D’un autre côté, le réflexe du fabricant va porter sur une expertise forte des équipes de vente dans les parfumeries, avec des personnes qui comprennent vraiment ce qu’est un concept olfactif par exemple, des professionnels de la beauté et du bien-être diplômés. Nous essayons de transmettre le savoir-faire industriel de nos laboratoires R&D jusque dans les boutiques pour que nos clientes ressentent une écoute particulière au sein d’une parfumerie April. Il y a une spécificité en France que l’on ne réalise pas forcément, c’est que nous avons des conseillères très expertes. Nous avons tout intérêt à développer cette exigence française, cela nous rend plus forts et plus exigeants sur les autres pays.

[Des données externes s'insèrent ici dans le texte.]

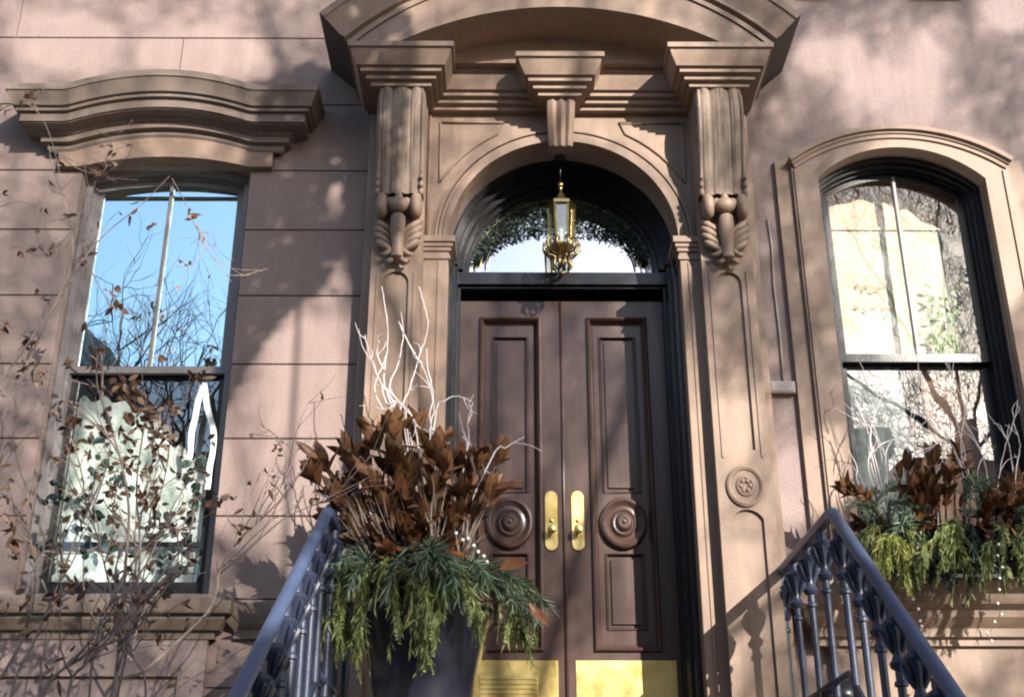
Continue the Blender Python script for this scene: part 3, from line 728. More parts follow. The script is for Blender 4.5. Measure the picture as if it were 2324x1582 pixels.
s = MB(); sweep_plan(s, [(1.93, 0), (1.93, -.06), (3.78, -.06), (3.78, 0)], [(-.1, 2.90), (.03, 2.90), (.03, 2.94), (.06, 2.95), (.06, 3.0), (.09, 3.03), (.11, 3.06), (.11, 3.10), (.16, 3.13), (.18, 3.18), (.18, 3.27), (.16, 3.29), (-.1, 3.31)])
s.build('sill', M['trim'], hr, smooth=.4)
a = MB(); a.box(2.0, 3.7, -.06, 0, 1.0, 2.905); a.build('apron', M['trim'], hr)
b = MB(); b.box(3.20, 3.60, -.10, 0, 7.93, 8.15); b.box(2.3, 2.55, -.10, 0, 7.93, 8.15); b.build('upper_sill_bracket', M['trim'], hr, bevel=.01)

# cable box
cb = thing('cable_box', 'small pale cable box with a thin conduit on wall between pilaster and right window', 'cable box')
q = MB(); q.box(1.765, 1.935, -.05, 0, 4.575, 4.66); q.box(1.775, 1.925, -.056, -.049, 4.585, 4.65); q.build('box', M['plastic'], cb, bevel=.006)
q = MB(); q.tube([(1.868, -.012, 4.66), (1.874, -.012, 5.0), (1.866, -.012, 5.4), (1.878, -.012, 5.7), (1.868, -.012, 5.93)], .008, .006, 8); q.build('conduit', M['crack'], cb, smooth=True)
# small cross shaped hook
hk = MB(); P = at(1730, 1535, -.02)
hk.tube([P+Vector((0, 0, -.05)), P+Vector((0, 0, .06))], .005, .004, 6); hk.tube([P+Vector((-.055, 0, 0)), P+Vector((.05, 0, 0))], .004, .004, 6); hk.ball(P, .011, 8)
tag(hk.build('wall_hook', M['plastic'], None, smooth=True), 'tiny pale cross shaped hook on wall left of the right railing', 'hook')

# ------------------------------------------------------------------ lantern
ln = thing('hanging_lantern', 'brass hanging lantern with glass sides in front of the fanlight', 'lantern')
LX, LY = .395, .06
def L_at(py): return at(1270, py, LY).z
q = MB(); zt = L_at(418)
q.ball((LX, LY, zt-.012), .024, 12); q.lathe([(.008, zt-.09), (.010, zt-.05), (.018, zt-.04), (.008, zt-.03), (.008, zt-.015)], (LX, LY, 0), 12)
q.build('finial', M['lampbrass'], ln, smooth=True)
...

Le développement de partenariats avec des marques prestigieuses est un fort axe de développement du groupe (Hermès en Israël par exemple). Nous restons attentifs à d’autres propositions, en Europe notamment, pour agrandir le réseau.

Premium Beauty News - C’est votre conception de la vente en magasin en France ?

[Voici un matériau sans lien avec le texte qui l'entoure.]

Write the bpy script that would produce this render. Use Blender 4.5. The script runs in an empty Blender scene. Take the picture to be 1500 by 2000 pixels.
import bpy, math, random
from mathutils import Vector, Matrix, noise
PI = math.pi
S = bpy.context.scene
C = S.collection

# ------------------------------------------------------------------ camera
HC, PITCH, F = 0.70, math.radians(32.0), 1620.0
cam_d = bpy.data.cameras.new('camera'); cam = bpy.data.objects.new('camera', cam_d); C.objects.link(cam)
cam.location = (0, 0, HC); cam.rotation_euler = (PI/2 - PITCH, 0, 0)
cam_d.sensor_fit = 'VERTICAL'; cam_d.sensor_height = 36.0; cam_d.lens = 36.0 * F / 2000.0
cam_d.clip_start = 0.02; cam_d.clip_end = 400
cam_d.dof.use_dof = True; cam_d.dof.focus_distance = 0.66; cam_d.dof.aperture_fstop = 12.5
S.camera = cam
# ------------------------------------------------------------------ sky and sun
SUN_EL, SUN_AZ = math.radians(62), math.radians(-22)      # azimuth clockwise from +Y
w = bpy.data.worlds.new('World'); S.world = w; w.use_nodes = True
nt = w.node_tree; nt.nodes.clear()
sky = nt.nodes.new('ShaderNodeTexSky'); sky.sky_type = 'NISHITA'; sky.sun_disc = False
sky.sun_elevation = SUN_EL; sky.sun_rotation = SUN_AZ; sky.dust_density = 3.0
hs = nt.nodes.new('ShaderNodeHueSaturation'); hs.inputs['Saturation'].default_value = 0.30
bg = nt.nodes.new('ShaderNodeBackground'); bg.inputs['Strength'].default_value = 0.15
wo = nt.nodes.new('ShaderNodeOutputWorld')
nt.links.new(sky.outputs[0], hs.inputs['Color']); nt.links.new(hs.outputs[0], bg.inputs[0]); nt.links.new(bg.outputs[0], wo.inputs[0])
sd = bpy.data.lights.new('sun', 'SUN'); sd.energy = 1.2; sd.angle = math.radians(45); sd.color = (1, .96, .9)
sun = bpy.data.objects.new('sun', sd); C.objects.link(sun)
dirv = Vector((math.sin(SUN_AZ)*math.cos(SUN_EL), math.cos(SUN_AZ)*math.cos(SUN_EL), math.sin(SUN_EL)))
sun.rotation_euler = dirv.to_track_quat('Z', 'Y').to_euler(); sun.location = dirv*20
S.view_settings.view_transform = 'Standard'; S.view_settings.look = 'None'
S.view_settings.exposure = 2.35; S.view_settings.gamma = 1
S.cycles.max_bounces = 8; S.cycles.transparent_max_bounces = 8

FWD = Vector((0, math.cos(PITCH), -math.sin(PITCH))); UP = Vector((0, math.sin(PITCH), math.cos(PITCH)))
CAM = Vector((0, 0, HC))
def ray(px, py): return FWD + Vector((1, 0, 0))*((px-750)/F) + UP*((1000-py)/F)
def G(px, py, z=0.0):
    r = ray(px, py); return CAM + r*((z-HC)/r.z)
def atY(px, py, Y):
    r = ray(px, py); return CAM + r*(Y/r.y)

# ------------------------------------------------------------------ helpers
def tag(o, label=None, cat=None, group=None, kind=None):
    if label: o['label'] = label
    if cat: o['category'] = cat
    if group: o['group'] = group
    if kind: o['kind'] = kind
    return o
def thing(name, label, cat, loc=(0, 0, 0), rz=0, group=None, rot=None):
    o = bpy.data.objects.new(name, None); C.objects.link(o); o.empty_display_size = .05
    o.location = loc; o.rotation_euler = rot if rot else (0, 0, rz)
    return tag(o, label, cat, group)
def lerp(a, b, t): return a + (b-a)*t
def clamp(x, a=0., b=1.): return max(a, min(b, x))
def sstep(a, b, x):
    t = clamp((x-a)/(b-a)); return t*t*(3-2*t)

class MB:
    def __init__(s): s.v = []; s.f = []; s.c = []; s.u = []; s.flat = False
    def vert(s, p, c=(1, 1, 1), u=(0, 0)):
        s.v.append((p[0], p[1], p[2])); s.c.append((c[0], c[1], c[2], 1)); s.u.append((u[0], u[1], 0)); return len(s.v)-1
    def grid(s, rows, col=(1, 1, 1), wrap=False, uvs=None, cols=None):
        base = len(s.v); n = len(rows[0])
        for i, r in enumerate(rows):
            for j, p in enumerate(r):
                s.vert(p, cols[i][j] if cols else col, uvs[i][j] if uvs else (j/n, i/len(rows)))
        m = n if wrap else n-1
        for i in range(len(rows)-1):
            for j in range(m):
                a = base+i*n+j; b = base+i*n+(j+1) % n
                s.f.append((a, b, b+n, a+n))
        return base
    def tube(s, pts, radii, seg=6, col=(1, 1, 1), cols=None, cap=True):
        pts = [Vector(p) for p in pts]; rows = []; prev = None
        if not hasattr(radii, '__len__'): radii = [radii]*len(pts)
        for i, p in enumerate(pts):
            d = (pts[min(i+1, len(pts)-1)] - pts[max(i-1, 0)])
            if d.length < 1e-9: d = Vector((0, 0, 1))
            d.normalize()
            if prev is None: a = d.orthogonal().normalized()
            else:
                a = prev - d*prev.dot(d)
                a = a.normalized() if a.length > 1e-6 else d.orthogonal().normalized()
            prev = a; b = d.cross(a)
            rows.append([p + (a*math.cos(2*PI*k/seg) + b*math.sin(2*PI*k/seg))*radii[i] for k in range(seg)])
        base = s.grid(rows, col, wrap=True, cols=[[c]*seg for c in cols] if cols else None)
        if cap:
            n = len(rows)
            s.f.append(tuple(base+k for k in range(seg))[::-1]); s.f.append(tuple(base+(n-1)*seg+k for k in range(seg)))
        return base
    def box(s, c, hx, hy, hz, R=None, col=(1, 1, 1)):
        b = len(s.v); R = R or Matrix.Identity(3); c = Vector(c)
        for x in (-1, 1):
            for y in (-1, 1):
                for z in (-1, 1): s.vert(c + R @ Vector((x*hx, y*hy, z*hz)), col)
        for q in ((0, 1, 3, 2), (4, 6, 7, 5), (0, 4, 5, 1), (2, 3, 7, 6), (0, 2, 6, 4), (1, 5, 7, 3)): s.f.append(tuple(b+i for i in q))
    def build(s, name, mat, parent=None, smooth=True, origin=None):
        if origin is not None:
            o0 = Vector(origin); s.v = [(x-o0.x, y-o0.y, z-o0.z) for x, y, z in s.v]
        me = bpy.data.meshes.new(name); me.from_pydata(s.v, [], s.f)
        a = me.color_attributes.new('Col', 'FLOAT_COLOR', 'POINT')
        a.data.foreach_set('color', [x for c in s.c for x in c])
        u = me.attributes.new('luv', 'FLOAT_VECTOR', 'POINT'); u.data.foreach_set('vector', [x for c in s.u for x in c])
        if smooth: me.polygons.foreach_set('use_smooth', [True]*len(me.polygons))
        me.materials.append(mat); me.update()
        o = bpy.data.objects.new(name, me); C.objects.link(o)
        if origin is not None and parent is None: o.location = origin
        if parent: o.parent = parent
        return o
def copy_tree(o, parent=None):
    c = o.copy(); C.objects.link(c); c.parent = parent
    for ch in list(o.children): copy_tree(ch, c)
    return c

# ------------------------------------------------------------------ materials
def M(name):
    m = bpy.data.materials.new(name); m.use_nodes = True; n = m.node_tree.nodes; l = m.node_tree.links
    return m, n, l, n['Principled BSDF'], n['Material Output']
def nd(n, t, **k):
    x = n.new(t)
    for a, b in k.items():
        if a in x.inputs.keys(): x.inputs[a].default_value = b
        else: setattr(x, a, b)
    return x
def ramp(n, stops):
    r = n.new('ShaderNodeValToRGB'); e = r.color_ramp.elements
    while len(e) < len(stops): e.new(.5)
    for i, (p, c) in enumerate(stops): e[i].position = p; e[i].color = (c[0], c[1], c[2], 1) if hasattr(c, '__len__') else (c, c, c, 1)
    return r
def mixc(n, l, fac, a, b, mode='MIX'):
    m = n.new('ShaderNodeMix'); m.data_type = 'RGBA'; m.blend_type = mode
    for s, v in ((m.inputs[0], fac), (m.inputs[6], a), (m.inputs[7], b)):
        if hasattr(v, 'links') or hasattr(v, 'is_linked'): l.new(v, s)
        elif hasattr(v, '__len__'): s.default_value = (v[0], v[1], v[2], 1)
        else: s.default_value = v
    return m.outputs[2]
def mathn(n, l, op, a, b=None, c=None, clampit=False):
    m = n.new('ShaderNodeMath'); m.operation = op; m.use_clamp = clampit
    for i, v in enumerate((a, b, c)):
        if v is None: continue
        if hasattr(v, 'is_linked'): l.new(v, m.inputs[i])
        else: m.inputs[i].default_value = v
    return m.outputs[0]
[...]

Nicolas Dewitte - Nous pensons qu’il doit y avoir un lien très fort entre les industriels et le retail. Notre développement passera par des partenariats intelligents avec de vrais experts des cosmétiques des marques pour avoir à la fois une offre large et complète et cibler aussi sur certains axes. Pour exemple, le dernier parfum Carven, Dans ma Bulle, est entré au bout de quelques mois dans le top 5 des parfumeries April dans plusieurs pays, et ce, à côté de poids lourds comme La Vie est belle ou J’Adore. Ce qui prouve qu’en présentant une marque avec un travail très qualitatif, même si c’est une marque alternative, on arrive à faire des choses formidables avec une clientèle qui prend beaucoup de plaisir à découvrir une parfumerie différente. Il est clair qu’en proposant une offre plus large on arrive à toucher une autre clientèle. L’essentiel étant de rester extrêmement attentif aux attentes des clients.

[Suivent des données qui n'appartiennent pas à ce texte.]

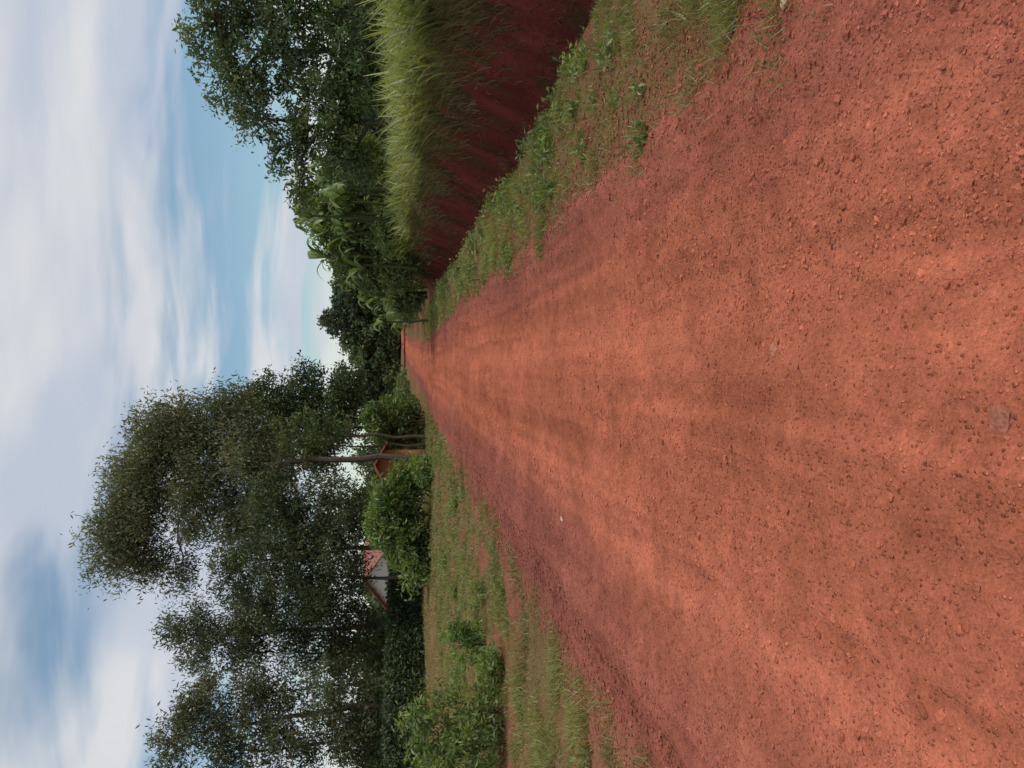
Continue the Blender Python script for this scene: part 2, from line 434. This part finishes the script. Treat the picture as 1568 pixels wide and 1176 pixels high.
# tall grass on the bank: arching tussocks of broad blades
b = B()
def bank_pts(n, o0, o1, y0, y1):
    y = y0 * (y1 / y0) ** rng.random(n)
    x = rng.uniform(o0, o1, n) + road_c(y) - bank_wob(y)
    return x, y
nt_ = 1250
tx, ty = bank_pts(nt_, 4.95, 8.4, 4.5, 46)
tr_ = (.08 + .22 * rng.random(nt_)) * (1 + .01 * ty); th = (.40 + .68 * rng.random(nt_)) * (.75 + .6 * fbm(tx * .6, ty * .6, 143, 3)); tt_ = rng.random(nt_)
cnt = 30; idx = np.repeat(np.arange(nt_), cnt); n = len(idx)
ang = rng.uniform(0, 2 * np.pi, n); rr = np.sqrt(rng.random(n))
dv = np.stack([np.cos(ang), np.sin(ang), ang * 0], 1)
x = tx[idx] + dv[:, 0] * rr * tr_[idx]; y = ty[idx] + dv[:, 1] * rr * tr_[idx]
P = np.stack([x, y, ground_h(x, y) - .02], 1)
H = th[idx] * (.5 + .8 * rng.random(n))
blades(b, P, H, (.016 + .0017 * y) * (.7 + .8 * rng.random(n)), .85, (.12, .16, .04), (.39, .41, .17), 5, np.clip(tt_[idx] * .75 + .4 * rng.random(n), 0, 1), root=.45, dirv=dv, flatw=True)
x, y = bank_pts(9000, 5.0, 8.2, 4.5, 44); P = np.stack([x, y, ground_h(x, y) - .02], 1); n = len(x)
blades(b, P, .2 + .35 * rng.random(n), .012 + .0012 * y, .7, (.10, .12, .03), (.26, .27, .10), 2, None, root=.5)
nt_ = 480   # drier tufts hanging over the lip
tx, ty = bank_pts(nt_, 4.58, 5.0, 5, 42); idx = np.repeat(np.arange(nt_), 20); n = len(idx)
x = tx[idx] + rng.normal(size=n) * .06; y = ty[idx] + rng.normal(size=n) * .10; P = np.stack([x, y, ground_h(x, y) - .02], 1)
blades(b, P, .08 + .30 * rng.random(n), .007 + .0011 * y, .8, (.15, .115, .055), (.28, .25, .12), 3, None, root=.65, dirv=np.array([[-.6, 0, 0]]))
nt_ = 420
tx, ty = bank_pts(nt_, 3.6, 4.6, 5, 40); idx = np.repeat(np.arange(nt_), 13); n = len(idx)
x = tx[idx] + rng.normal(size=n) * .07; y = ty[idx] + rng.normal(size=n) * .09; P = np.stack([x, y, ground_h(x, y) - .02], 1)
blades(b, P, .04 + .17 * rng.random(n) ** 1.5, .006 + .0009 * y, .9, (.11, .06, .04), (.17, .16, .06), 2, None, root=.7)
b.build("tall_grass", [GRASS], False)

def weeds(name, pts, mats, L=.05):
    b = B()
    for (x, y, r, h) in pts:
        z = float(ground_h(np.array([x]), np.array([y]))[0])
        clumps(b, (x, y, z + h * .45), (r, r, h * .5), max(4, int(26 * (r / .3) ** 1.5)), 12, L * (1 + .03 * y), .42, .1, (.075, .11, .034), (.21, .26, .075), .09 * (1 + .05 * y), .7, None)
        n = int(40 * r / .3)
        P = np.stack([x + rng.normal(size=n) * r * .6, y + rng.normal(size=n) * r * .6, np.full(n, z - .02)], 1)
        blades(b, P, h * (.6 + .8 * rng.random(n)), np.full(n, .008 + .001 * y), .5, G0, (.26, .29, .085), 2)
    return b.build(name, mats)
pts = []
for k in range(75):
    y = 5 * (36 / 5) ** rng.random(); x = float(road_c(y)) + 2.85 + rng.normal() * .3; pts.append((x, y, .06 + .15 * rng.random() ** 1.5, .05 + .22 * rng.random() ** 2))
for k in range(70):
    y = 5.5 * (40 / 5.5) ** rng.random(); x = float(road_c(y)) - 2.6 - 5 * rng.random(); pts.append((x, y, .08 + .2 * rng.random() ** 2, .05 + .22 * rng.random() ** 2))
for k in range(16):
    y = 4 * (20 / 4) ** rng.random(); x = float(road_c(y)) + 1.75 + .6 * rng.random(); pts.append((x, y, .04 + .05 * rng.random(), .03 + .05 * rng.random()))
weeds("weeds", pts, [LEAFL, BARK])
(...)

Premium Beauty News - Comment voyez-vous les choses évoluer ?

Nicolas Dewitte - Le retail et le e-commerce vont fusionner. On nous prédisait la mort du retail à l’arrivée du e-commerce or même si c’est une évolution forte nous ne sommes pas sur un phénomène de remplacement. La vraie tendance va être la fusion des deux. Les fonctions du e-commerce comme le re-targeting par exemple sont de mieux en mieux utilisées dans le commerce physique, et la remontée d’informations, viendra aussi des points de vente. Chacun pensait que les data allaient venir du web grâce à un trafic important mais il y a déjà à l’intérieur des boutiques énormément d’informations précieuses sur les besoins et comportements des consommatrices, cela viendra nourrir un ensemble. Les retailers comme April qui réussiront cette mutation au service de leur clients ont une carte à jouer.

Nous souhaitons accélérer sur l’e-commerce et venons d’ailleurs de relancer le site www.april-beauty.com il y a un mois sur la France.